In fact, the Confucian school deems the husband and the wife equally important, and both of them have to play their roles in building a successful marriage.

It may appear surprising that Dong Zhongshu mentioned divorce. Did people in the past divorce easily?

Only in a few conditions could “divorce applications” be granted. Such conditions include committing adultery or theft.
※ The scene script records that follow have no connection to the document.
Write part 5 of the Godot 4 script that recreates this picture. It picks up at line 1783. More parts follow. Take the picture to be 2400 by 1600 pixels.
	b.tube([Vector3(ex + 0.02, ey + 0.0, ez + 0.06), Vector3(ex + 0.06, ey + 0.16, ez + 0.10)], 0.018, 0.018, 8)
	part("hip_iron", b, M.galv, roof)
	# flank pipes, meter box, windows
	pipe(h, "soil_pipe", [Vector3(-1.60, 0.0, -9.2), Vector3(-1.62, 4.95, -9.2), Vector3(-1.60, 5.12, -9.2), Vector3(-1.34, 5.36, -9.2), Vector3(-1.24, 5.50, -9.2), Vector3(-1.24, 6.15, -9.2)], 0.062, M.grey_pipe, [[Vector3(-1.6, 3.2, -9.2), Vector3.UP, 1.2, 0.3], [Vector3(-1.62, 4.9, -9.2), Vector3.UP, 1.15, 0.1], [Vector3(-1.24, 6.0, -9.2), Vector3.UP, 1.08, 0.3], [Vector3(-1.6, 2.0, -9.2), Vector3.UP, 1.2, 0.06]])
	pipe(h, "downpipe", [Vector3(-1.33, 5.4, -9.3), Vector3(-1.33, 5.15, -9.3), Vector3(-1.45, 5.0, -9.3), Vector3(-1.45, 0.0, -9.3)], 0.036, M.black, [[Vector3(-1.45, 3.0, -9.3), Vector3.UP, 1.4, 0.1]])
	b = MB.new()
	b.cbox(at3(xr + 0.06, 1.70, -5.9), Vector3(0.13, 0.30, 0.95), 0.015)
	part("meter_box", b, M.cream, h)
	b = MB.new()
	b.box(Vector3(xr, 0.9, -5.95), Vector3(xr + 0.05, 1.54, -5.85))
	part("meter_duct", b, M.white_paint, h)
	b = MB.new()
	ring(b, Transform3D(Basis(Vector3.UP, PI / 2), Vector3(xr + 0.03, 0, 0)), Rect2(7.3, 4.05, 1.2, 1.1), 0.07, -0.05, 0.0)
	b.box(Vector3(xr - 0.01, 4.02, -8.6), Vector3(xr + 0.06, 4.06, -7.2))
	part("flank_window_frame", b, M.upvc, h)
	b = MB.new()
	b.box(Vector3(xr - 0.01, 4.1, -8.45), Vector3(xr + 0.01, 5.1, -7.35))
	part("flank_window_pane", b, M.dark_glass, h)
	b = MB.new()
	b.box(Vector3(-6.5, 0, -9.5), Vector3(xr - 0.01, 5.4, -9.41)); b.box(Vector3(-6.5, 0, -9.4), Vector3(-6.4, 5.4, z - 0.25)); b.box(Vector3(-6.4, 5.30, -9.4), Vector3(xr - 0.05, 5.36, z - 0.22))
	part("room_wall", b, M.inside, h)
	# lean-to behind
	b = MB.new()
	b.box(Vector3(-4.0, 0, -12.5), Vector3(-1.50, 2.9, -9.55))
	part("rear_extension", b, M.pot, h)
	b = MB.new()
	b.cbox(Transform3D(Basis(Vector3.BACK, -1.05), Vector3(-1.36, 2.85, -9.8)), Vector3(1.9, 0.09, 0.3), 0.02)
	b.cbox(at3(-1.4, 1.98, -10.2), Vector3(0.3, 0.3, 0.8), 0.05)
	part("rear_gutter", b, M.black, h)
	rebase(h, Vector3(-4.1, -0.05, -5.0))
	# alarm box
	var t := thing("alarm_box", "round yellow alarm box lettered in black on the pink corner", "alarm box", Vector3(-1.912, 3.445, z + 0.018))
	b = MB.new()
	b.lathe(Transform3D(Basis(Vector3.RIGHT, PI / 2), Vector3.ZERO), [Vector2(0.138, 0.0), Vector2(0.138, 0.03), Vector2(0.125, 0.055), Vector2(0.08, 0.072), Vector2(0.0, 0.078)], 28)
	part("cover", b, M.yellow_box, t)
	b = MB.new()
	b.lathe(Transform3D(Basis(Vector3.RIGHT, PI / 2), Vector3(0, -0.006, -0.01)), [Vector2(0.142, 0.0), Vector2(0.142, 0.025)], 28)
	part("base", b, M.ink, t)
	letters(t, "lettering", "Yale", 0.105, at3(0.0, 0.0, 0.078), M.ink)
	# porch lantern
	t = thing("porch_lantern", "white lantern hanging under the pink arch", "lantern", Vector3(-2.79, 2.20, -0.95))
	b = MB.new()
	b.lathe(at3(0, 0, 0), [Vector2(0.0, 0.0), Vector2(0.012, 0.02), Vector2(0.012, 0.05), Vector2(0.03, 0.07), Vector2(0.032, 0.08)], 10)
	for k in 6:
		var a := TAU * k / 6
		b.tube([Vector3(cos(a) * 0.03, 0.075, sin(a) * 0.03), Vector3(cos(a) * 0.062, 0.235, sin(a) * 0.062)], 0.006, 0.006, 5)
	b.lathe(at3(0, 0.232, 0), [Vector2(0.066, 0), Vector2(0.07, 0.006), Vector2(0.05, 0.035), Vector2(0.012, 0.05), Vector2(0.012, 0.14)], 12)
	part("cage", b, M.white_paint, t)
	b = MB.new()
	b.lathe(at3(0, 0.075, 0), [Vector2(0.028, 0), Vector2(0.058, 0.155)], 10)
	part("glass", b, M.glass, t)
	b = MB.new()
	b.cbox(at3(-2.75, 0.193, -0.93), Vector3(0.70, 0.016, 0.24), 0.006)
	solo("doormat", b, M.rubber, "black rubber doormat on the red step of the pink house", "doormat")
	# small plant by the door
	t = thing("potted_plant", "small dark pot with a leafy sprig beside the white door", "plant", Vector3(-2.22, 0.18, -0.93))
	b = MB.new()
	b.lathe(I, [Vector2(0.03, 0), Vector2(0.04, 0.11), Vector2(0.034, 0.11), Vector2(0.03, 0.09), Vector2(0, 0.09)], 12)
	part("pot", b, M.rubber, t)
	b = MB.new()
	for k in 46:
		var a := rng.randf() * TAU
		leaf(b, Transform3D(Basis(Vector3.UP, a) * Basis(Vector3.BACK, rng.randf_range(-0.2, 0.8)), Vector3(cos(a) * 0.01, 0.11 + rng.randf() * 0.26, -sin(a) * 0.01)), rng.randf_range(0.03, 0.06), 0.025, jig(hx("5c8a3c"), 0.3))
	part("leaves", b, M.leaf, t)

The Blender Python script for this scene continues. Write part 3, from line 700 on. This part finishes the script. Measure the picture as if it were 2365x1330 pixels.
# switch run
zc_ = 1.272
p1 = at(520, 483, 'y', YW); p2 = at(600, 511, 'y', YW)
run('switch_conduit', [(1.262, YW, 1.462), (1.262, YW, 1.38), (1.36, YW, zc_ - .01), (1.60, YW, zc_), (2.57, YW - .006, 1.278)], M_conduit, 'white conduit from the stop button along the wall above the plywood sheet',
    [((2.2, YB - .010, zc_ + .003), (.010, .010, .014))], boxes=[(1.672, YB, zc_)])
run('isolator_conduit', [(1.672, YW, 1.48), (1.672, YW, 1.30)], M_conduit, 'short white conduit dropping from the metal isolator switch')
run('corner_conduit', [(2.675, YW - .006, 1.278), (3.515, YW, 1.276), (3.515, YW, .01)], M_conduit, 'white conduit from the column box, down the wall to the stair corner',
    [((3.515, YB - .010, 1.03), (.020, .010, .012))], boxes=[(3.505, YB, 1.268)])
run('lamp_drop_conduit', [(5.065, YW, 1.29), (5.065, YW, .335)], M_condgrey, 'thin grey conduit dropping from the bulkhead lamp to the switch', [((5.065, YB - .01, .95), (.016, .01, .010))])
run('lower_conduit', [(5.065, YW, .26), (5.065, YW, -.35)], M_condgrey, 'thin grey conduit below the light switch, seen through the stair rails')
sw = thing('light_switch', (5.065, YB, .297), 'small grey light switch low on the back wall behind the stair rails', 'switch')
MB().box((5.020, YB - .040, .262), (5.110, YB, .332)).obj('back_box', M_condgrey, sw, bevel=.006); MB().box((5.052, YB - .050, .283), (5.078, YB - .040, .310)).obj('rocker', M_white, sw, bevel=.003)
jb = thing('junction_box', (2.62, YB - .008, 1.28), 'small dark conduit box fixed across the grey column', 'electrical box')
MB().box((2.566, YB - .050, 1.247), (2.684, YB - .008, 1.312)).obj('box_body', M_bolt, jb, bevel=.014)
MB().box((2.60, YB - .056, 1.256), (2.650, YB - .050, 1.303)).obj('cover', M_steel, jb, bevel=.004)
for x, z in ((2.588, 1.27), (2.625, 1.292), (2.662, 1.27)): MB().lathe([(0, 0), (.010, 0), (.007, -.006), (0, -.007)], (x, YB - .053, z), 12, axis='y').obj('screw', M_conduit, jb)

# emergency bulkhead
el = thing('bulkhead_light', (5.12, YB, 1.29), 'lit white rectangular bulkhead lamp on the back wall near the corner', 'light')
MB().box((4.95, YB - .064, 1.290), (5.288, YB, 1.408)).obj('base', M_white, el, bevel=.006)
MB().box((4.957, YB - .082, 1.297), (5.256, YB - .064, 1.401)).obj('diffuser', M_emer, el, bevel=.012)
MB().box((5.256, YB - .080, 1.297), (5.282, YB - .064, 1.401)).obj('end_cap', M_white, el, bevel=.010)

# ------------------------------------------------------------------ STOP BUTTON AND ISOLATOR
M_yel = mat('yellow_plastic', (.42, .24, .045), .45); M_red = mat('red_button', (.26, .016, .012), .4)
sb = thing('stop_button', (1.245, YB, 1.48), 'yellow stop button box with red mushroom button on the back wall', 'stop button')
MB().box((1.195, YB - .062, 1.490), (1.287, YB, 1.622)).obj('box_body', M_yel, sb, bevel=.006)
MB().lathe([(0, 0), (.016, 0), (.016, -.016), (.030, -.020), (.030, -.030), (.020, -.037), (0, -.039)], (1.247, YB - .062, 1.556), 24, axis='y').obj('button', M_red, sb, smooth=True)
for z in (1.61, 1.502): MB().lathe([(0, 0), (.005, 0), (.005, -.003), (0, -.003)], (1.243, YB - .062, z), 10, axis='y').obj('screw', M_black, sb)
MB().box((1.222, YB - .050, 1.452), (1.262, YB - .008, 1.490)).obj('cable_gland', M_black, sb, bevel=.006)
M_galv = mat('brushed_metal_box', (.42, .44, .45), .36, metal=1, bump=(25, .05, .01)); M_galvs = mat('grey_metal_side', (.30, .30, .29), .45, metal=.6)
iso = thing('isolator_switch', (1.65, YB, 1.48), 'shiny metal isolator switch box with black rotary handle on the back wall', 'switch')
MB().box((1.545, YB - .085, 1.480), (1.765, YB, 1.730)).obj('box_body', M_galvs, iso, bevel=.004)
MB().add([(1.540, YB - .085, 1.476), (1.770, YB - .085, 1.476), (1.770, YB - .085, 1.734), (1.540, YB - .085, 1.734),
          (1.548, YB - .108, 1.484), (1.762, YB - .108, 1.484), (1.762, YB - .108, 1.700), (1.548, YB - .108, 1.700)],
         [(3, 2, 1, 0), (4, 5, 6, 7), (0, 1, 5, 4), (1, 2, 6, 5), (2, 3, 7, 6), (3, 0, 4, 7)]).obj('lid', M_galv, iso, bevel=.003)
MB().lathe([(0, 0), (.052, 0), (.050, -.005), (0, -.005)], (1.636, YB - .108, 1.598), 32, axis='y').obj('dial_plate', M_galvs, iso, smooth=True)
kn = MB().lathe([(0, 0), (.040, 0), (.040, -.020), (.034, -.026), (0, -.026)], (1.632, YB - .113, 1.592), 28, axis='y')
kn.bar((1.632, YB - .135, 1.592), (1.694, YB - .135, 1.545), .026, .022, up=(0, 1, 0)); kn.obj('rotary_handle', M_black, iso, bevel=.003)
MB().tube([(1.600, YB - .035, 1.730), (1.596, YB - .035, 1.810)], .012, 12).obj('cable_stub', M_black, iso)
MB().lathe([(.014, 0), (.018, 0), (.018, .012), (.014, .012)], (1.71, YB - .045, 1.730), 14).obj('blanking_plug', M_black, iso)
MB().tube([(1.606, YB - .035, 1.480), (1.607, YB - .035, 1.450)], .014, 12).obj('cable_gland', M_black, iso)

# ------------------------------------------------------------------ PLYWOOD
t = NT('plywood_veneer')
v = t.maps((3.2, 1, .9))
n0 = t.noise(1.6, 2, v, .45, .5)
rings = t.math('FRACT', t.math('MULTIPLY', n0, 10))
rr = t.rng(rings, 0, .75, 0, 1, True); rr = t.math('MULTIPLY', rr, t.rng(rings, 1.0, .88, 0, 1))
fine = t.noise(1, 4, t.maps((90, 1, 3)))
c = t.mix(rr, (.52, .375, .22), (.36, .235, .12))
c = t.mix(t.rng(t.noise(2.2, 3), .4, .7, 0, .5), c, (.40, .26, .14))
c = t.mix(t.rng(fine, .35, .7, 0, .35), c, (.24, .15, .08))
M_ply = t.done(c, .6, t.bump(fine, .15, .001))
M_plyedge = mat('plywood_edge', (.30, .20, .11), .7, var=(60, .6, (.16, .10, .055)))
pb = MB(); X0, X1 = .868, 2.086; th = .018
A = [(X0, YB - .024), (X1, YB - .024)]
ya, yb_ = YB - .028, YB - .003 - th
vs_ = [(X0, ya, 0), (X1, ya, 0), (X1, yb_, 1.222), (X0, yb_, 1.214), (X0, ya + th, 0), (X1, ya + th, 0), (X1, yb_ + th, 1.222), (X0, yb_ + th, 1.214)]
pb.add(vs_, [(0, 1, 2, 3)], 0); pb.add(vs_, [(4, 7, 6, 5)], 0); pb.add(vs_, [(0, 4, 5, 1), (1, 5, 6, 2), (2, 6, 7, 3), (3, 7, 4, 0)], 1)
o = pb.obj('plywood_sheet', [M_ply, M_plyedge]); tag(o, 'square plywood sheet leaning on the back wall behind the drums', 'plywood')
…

Reasons such as “both parties no longer have feelings for each other” were not valid.

In the Tang Dynasty, these conditions were written into the law to protect women from becoming victims of easy divorce.

In addition, it was considered unethical for a man to abandon his wife if the wife had no other family members, or she had observed a three-year mourning period for his parents, or if his wife had accompanied him when he was suffering economically, even if subsequently the man became rich.

From Family to Society—Confucius’ Vision for the World

It is clear that the Confucian school has set a moral standard for each individual.

The father is loving; the son is filial; the elder brother is caring; the younger brother is respectful; the husband behaves righteously; the wife is willing to follow her husband (父慈,子孝,兄良,弟悌,夫义,妇听).

With each individual behaving accordingly, families would enjoy peace and happiness. With good moral relationships within the family, a healthy and functioning society can be formed.

Thus, a monarch would love and care for his people, and the officials would be loyal to such a monarch (君仁臣忠). Members of the society would treat their friends as their siblings. It is almost an ideal society to live in.

Furthermore, if every society and every nation is as such, there will be no wars and the world can truly enjoy peace.

At this point, it would not be difficult to appreciate the vision of Confucius—he had a grand design of running the nation through educating each individual to uphold values and virtues.